Niche post: Race conditions in the design of timers for board games like chess.
In online chess, especially bullet chess, many games come down to fractions of a second, so it's critical to get the timer logic right.
First, to avoid cheating, the server must be the source of truth for the timers. A move should be considered "official" when it is received by the server, not when the client makes it. Otherwise, a cheating client could manipulate move timestamps.
However, users expect a snappy UX, so the client should render moves optimistically, before the server confirms them. A delay when making a move, even if tiny, would not feel right.
The downside is that the optimistic UX and the authoritative game state may be out of sync while updates are in flight:
RACE CONDITION 1: A player moves just before the clock runs out, sees it rendered locally, and then has it rejected by the server as out of time.
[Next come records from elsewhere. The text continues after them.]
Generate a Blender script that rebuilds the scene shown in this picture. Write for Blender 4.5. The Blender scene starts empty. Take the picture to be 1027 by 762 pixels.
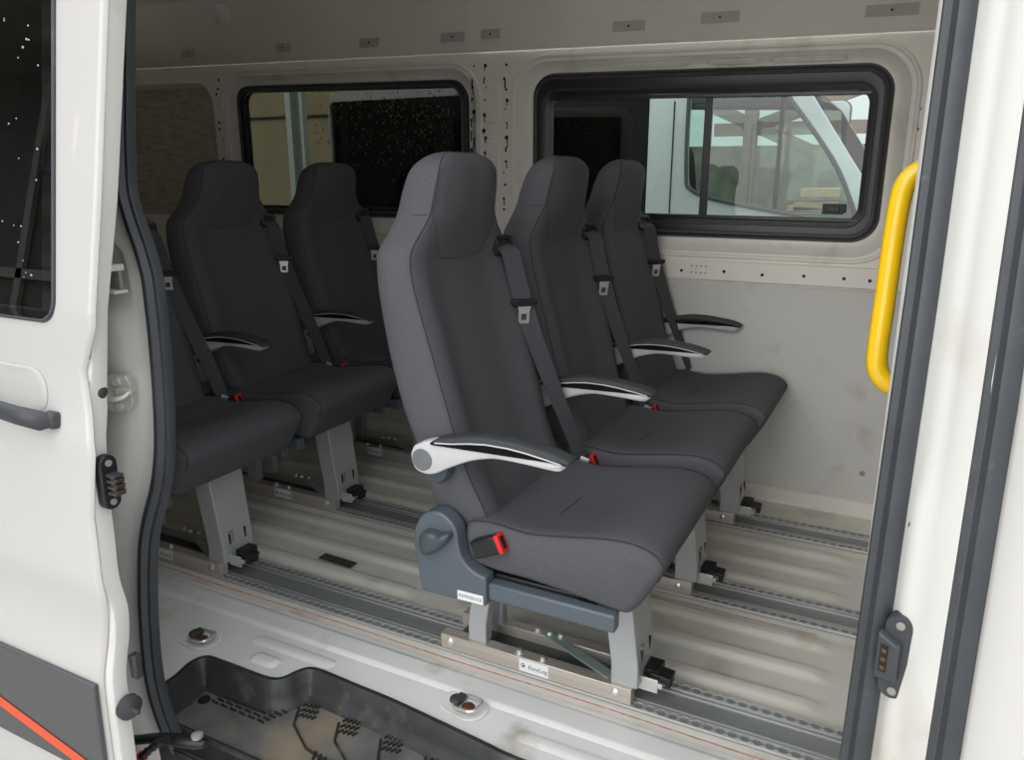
import bpy, bmesh, math, random
from mathutils import Vector, Matrix, Euler
random.seed(7)
C = bpy.context.scene.collection
PI = math.pi

# ------------------------------------------------------------------ materials
def lin(c):
    return tuple(((v/255)/12.92 if v/255 <= .04045 else ((v/255+.055)/1.055)**2.4) for v in c)
def newmat(name):
    m = bpy.data.materials.new(name); m.use_nodes = True
    return m, m.node_tree.nodes, m.node_tree.links, m.node_tree.nodes['Principled BSDF']
def mat(name, rgb, rough=.5, metal=0., var=.06, scale=8., bump=0., bscale=60., coat=0., stretch=None, dirt=None, spec=.5):
    """procedural principled material: noise varied colour, noise bump, optional dirt (rgb, amount, scale)"""
    m, N, L, B = newmat(name)
    col = lin(rgb)
    tc = N.new('ShaderNodeTexCoord'); mp = N.new('ShaderNodeMapping')
    L.new(tc.outputs['Object'], mp.inputs['Vector'])
    if stretch: mp.inputs['Scale'].default_value = stretch
    nz = N.new('ShaderNodeTexNoise'); nz.inputs['Scale'].default_value = scale; nz.inputs['Detail'].default_value = 5
    L.new(mp.outputs['Vector'], nz.inputs['Vector'])
    rp = N.new('ShaderNodeValToRGB')
    rp.color_ramp.elements[0].position = .3; rp.color_ramp.elements[1].position = .7
    rp.color_ramp.elements[0].color = tuple(max(0, v*(1-var)) for v in col)+(1,)
    rp.color_ramp.elements[1].color = tuple(min(1, v*(1+var)) for v in col)+(1,)
    L.new(nz.outputs['Fac'], rp.inputs['Fac'])
    out = rp.outputs['Color']
    if dirt:
        n2 = N.new('ShaderNodeTexNoise'); n2.inputs['Scale'].default_value = dirt[2]; n2.inputs['Detail'].default_value = 8
        L.new(tc.outputs['Object'], n2.inputs['Vector'])
        r2 = N.new('ShaderNodeValToRGB'); r2.color_ramp.elements[0].position = .62-dirt[1]; r2.color_ramp.elements[1].position = .75
        r2.color_ramp.elements[0].color = (0,0,0,1); r2.color_ramp.elements[1].color = (1,1,1,1)
        L.new(n2.outputs['Fac'], r2.inputs['Fac'])
        mx = N.new('ShaderNodeMix'); mx.data_type = 'RGBA'
        L.new(r2.outputs['Color'], mx.inputs['Factor']); L.new(out, mx.inputs[6]); mx.inputs[7].default_value = lin(dirt[0])+(1,)
        out = mx.outputs[2]
    L.new(out, B.inputs['Base Color'])
    B.inputs['Roughness'].default_value = rough; B.inputs['Metallic'].default_value = metal
    B.inputs['Specular IOR Level'].default_value = spec
    if coat: B.inputs['Coat Weight'].default_value = coat; B.inputs['Coat Roughness'].default_value = .08
    if bump:
        nb = N.new('ShaderNodeTexNoise'); nb.inputs['Scale'].default_value = bscale; nb.inputs['Detail'].default_value = 3
        L.new(mp.outputs['Vector'], nb.inputs['Vector'])
        b = N.new('ShaderNodeBump'); b.inputs['Strength'].default_value = bump; b.inputs['Distance'].default_value = .002
        L.new(nb.outputs['Fac'], b.inputs['Height']); L.new(b.outputs['Normal'], B.inputs['Normal'])
    return m
def glass(name, tint, rough=.01, refl=1.0, ior=1.5):
    m, N, L, B = newmat(name)
    N.remove(B); out = N['Material Output']
    tr = N.new('ShaderNodeBsdfTransparent'); tr.inputs['Color'].default_value = tuple(tint)+(1,)
    gl = N.new('ShaderNodeBsdfGlossy'); gl.inputs['Roughness'].default_value = rough
    gl.inputs['Color'].default_value = (refl,refl,refl,1)
    fr = N.new('ShaderNodeFresnel'); fr.inputs['IOR'].default_value = ior
    geo = N.new('ShaderNodeNewGeometry')
    # no reflection off the back faces, so that a solid pane acts once
    mth = N.new('ShaderNodeMath'); mth.operation = 'SUBTRACT'; mth.inputs[0].default_value = 1; L.new(geo.outputs['Backfacing'], mth.inputs[1])
    m2 = N.new('ShaderNodeMath'); m2.operation = 'MULTIPLY'; L.new(fr.outputs['Fac'], m2.inputs[0]); L.new(mth.outputs[0], m2.inputs[1])
    mx = N.new('ShaderNodeMixShader')
    L.new(m2.outputs[0], mx.inputs['Fac']); L.new(tr.outputs[0], mx.inputs[1]); L.new(gl.outputs[0], mx.inputs[2])
    L.new(mx.outputs[0], out.inputs['Surface'])
    return m
def emis(name, rgb, s):
    m, N, L, B = newmat(name)
    B.inputs['Emission Color'].default_value = lin(rgb)+(1,); B.inputs['Emission Strength'].default_value = s
    B.inputs['Base Color'].default_value = lin(rgb)+(1,)
    return m

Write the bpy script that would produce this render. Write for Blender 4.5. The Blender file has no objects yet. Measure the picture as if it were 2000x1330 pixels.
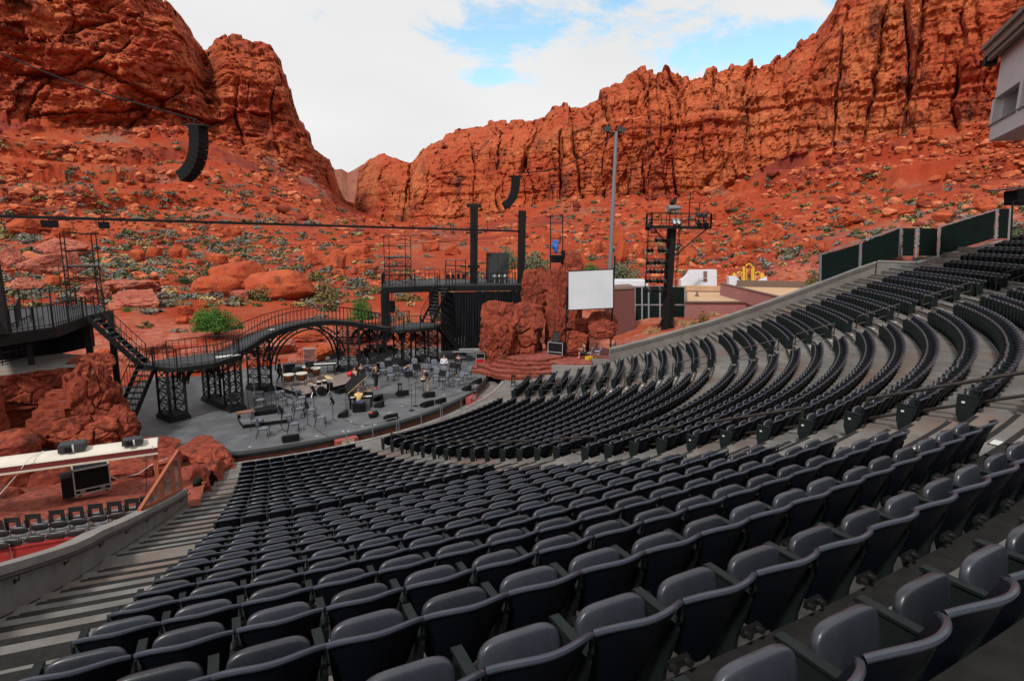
import bpy, bmesh, math, random
import numpy as np
from mathutils import Matrix, Vector, Quaternion
random.seed(7); rng = np.random.default_rng(7)
R = math.radians
scene = bpy.context.scene
COL = scene.collection

# ------------------------------------------------------------------ camera, sky, sun, exposure
# world frame: x right along the stage, y away from the audience, z up, metres;
# origin = centre of the concentric seating rows, z = 0 is the floor of the first row
CAM = np.array([0.0, -48.9338, 10.4996]); YAW, PITCH, ROLL, FPX = 0.44718, 0.17791, 0.01700, 1138.635
_fw = np.array([math.sin(YAW)*math.cos(PITCH), math.cos(YAW)*math.cos(PITCH), -math.sin(PITCH)])
_rt = np.array([math.cos(YAW), -math.sin(YAW), 0.0]); _up = np.cross(_rt, _fw)
_r2 = _rt*math.cos(ROLL)+_up*math.sin(ROLL); _u2 = -_rt*math.sin(ROLL)+_up*math.cos(ROLL)
cd = bpy.data.cameras.new('camera'); cam = bpy.data.objects.new('camera', cd); COL.objects.link(cam)
cd.sensor_width = 36.0; cd.lens = 36.0*FPX/2000.0; cd.clip_start = 0.05; cd.clip_end = 6000
m = Matrix.Identity(4)
for i in range(3):
    m[i][0] = _r2[i]; m[i][1] = _u2[i]; m[i][2] = -_fw[i]; m[i][3] = CAM[i]
cam.matrix_world = m; scene.camera = cam

SUN_EL, SUN_AZ = R(47), R(-128)          # azimuth from +y towards +x: the sun stands to the left of the valley
wd = bpy.data.worlds.new('World'); scene.world = wd; wd.use_nodes = True
nt = wd.node_tree; nt.nodes.clear(); N = nt.nodes; L = nt.links
def wn(t, **kw):
    n = N.new(t)
    for a, b in kw.items(): setattr(n, a, b)
    return n
out = wn('ShaderNodeOutputWorld'); bg = wn('ShaderNodeBackground'); bg.inputs['Strength'].default_value = 0.10
sky = wn('ShaderNodeTexSky'); sky.sky_type = 'NISHITA'; sky.sun_disc = False
sky.sun_elevation = SUN_EL; sky.sun_rotation = SUN_AZ; sky.air_density = 1.0; sky.dust_density = 0.3; sky.ozone_density = 2.5
tc = wn('ShaderNodeTexCoord'); sep = wn('ShaderNodeSeparateXYZ'); L.new(tc.outputs['Generated'], sep.inputs[0])
def wm(op, a, b=None, c=None):
    n = wn('ShaderNodeMath', operation=op)
    for i, v in enumerate((a, b, c)):
        if v is None: continue
        if isinstance(v, (int, float)): n.inputs[i].default_value = v
        else: L.new(v, n.inputs[i])
    return n.outputs[0]
den = wm('ADD', wm('MAXIMUM', sep.outputs[2], 0.0), 0.22)
px = wm('DIVIDE', sep.outputs[0], den); py = wm('DIVIDE', sep.outputs[1], den)
cmb = wn('ShaderNodeCombineXYZ'); L.new(px, cmb.inputs[0]); L.new(py, cmb.inputs[1])
n1 = wn('ShaderNodeTexNoise'); n1.inputs['Scale'].default_value = 3.2; n1.inputs['Detail'].default_value = 7; n1.inputs['Roughness'].default_value = 0.66
n1.inputs['Distortion'].default_value = 0.6; L.new(cmb.outputs[0], n1.inputs['Vector'])
n2 = wn('ShaderNodeTexNoise'); n2.inputs['Scale'].default_value = 0.75; n2.inputs['Detail'].default_value = 3; L.new(cmb.outputs[0], n2.inputs['Vector'])
n4 = wn('ShaderNodeTexNoise'); n4.inputs['Scale'].default_value = 5.0; n4.inputs['Detail'].default_value = 3; n4.inputs['Roughness'].default_value = 0.7; L.new(cmb.outputs[0], n4.inputs['Vector'])
gap = wm('MULTIPLY_ADD', wm('SUBTRACT', 0.44, n2.outputs['Fac']), 2.6, -0.12)       # broad breaks in the cloud, all round the sky
def pxy(u, v):
    d = _fw+_r2*(u-1000)/FPX-_u2*(v-665)/FPX; d = d/np.linalg.norm(d)
    return d[0]/(max(d[2], 0)+0.22), d[1]/(max(d[2], 0)+0.22)
for (u, v, ru, rv, amp) in ((985, 70, 190, 75, .74), (960, 150, 80, 26, .62), (1470, 105, 210, 72, .92), (1345, 115, 60, 60, .75), (1205, 2, 70, 26, .6), (1640, 3, 60, 20, .5), (840, 85, 70, 28, .42), (1110, 137, 50, 20, .36)):
    cx, cy = pxy(u, v); ax, ay = pxy(u+ru, v); bx, by = pxy(u, v-rv)
    M2 = np.linalg.inv(np.array([[ax-cx, bx-cx], [ay-cy, by-cy]]))
    dx = wm('SUBTRACT', px, float(cx)); dy = wm('SUBTRACT', py, float(cy))
    e1 = wm('MULTIPLY_ADD', dx, float(M2[0, 0]), wm('MULTIPLY', dy, float(M2[0, 1])))
    e2 = wm('MULTIPLY_ADD', dx, float(M2[1, 0]), wm('MULTIPLY', dy, float(M2[1, 1])))
    r2_ = wm('ADD', wm('MULTIPLY', e1, e1), wm('MULTIPLY', e2, e2))
    gap = wm('MAXIMUM', gap, wm('MULTIPLY', wm('POWER', 2.718, wm('MULTIPLY', r2_, -1.0)), amp))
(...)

The easiest way to handle this is for the server to send a full authoritative copy of the game state whenever it changes, and for clients to rerender the UI based on it. So:
Make a move -> temporary, optimistic render based on optimistic update -> authoritative render based on received state
However, optimistic renders should still be selective. They should probably refrain from declaring a winner. Otherwise, this could happen:
RACE CONDITION 2: The server accepts Player 1's move with 0.1s left, but the move takes more than 0.1s to reach Player 2. Player 2's client thinks Player 1 ran out of time and optimistically (but incorrectly) declares Player 2 the winner.
An interesting decision arises around premoves (a premove is when you stage your next move before the opponent even moves): should premoves be local-only, or be sent to the server?
Serious chess sites like Lichess send premoves to the server to mitigate the effects of lag.
But no matter what you do, race condition can never be fully eliminated:
RACE CONDITION 3: A player undoes a premove before the opponent moves, but the premove still executes because the cancellation reaches the server too late.